Perhaps the IC, at least at some points in time, placed its members in ufology for reasons other than their stated purposes. Maybe they indeed networked and developed connections to support hidden agendas. There is certainly precedence to suggest such. As with Mendez and his Hollywood collaborators, there would not be any single, long term specific purpose for such operations as is often mistakenly oversimplified and commonly argued to be the case, but many different general purposes as times change and objectives dictate.
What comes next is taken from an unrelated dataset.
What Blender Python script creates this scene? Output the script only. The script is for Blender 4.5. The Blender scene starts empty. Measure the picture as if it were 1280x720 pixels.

The primary reason I think further consideration should be given to the likelihood members of the IC in ufology conducted covert activities is rather simple: they are here.

Tony Mendez and President Jimmy Carter circa 1980.

Ufology and accountability

Certain deception operations overlap with science fiction and UFO subject matter, as confirmed in the case of 'Argo' and as cited by Mark Pilkington in his work, 'Mirage Men'. It is apparent and would stand to reason that some similar operations remain classified.

Tight lips surrounding such currently classified operations would further fuel the fires, intentionally or otherwise, of supposed UFO cover-up, gradual disclosure and so on. In actuality, such circumstances are apparently substantially more likely to be related to such matters of state as clandestine aircraft and deception operations than alleged alien spacecraft. This appears to be the case in spite of what sometimes overzealous, naive or possibly even blatantly dishonest UFO disclosure activists would have us believe. Repeatedly demanding the White House fully address such circumstances and classified operations, or at the least pretending to believe doing so might soon result in anything more rewarding than successful fundraising, is a whole 'nother topic of fallacy and deception unto itself.

I am not suggesting that one is necessarily ill advised to research possibly paranormal events. Neither am I suggesting that what has come to be known as the UFO phenomenon is necessarily void of any such paranormal events. Competent researchers may produce increasingly significant results of such possibilities and I would be most interested should that prove to be the case.

That stated, we indeed know the IC developed a presence and resulting influence in both science fiction film and the closely related genre of ufology. We therefore need not establish IC involvement in the UFO community, but accurately gauge its extent and impact.

If the challenge is deciding what to believe, then the solution is requiring accountability. To be clear, I am not talking about counter productively badgering elected officials or unfairly discrediting sincere witnesses. I am talking about requiring accountability of people claiming to be qualified to provide conclusive information about UFOs, aliens, disclosure and the like.

Information can generally be placed into one of three categories: that which has been verified as accurate, that which has been demonstrated to be false, or that which requires suspension of judgment pending further investigation. If we remain mindful of such circumstances when contemplating the credibility of any given statement or concept, it would seem we would consistently increase our likelihood of forming accurate perspectives.

Perhaps the next time we click on a podcast or attend a lecture about ufology that features a member of the intelligence community, we might consider the many, many possible reasons they could be present – far and above those they claim and those commonly supposed. Whatever we each may choose to think, the 'Argo' saga provides us with an intriguing glimpse into intelligence operations. It offers us confirmation of one of the more interesting cases of IC tampering in sci fi and UFO-related subject matter yet declassified, the operative word very possibly being 'yet'.